Below Thwaite the dale expands; trees appear; you see Muker about three miles distant, the chief village of Upper Swaledale: still nothing but grass in the fields; and the same all the way to Reeth, ten miles from Muker. There you would begin to see grain. Not far from Thwaite I turned up a very steep, stony road on the right, which leads over the Buttertubs Pass into Wensleydale, and soon could look down on the village, and miles of Swaledale, and the hills beyond. Among those hills are glens and ravines, and many a spot that it would be a pleasure to explore, to say nothing of the lead mines, and the ‘gliffs’ of primitive manners; and any one who could be content with homely head-quarters at Muker or Thwaite might enjoy a roaming holiday for a week or two. And for lovers of the angle there are trout in the brooks.
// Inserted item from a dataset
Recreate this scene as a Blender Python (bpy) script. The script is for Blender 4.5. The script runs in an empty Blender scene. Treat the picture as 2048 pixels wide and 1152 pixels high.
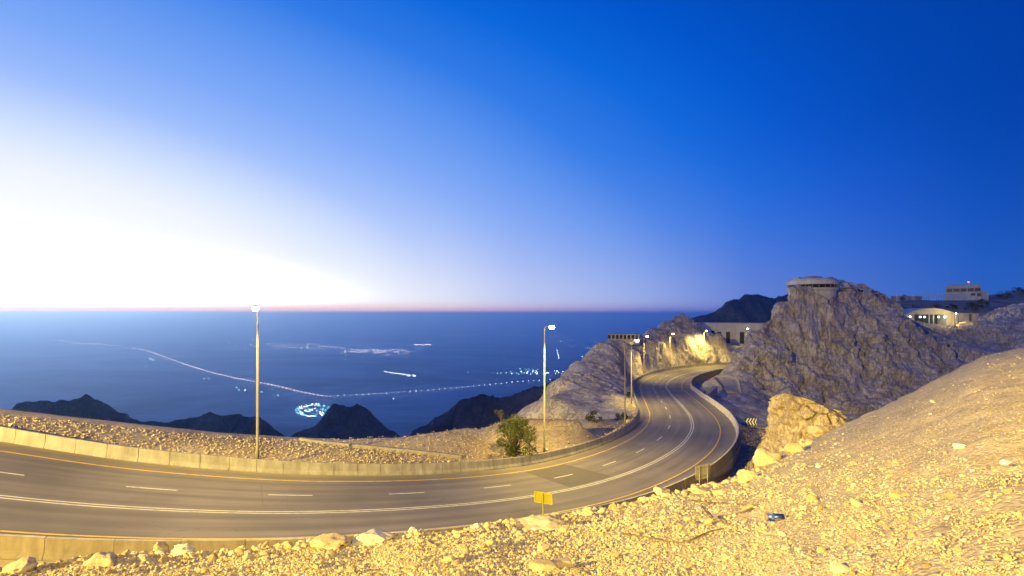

The ascent is long as well as steep, and rough withal; but the views repay you every time you pause with more and more of the features of a mountain pass. There are about it touches of savage grandeur, and the effect of these was heightened at the time I crossed by a deep dark cloud-shadow which overspread a league of the hills, and left the lower range of the dale in full sunshine. For a while the road skirts the edge of a deep glen on the left; it becomes deeper and deeper; there are little fields, and haymakers at work at the bottom; then the slopes change; the heather creeps down; the beck frets and foams, sending its noise upward to your ear; screes and scars intermingle their rugged forms and variations of colour; a waterfall rushes down the crags; and when these have passed before your eyes you find yourself on a desolate summit.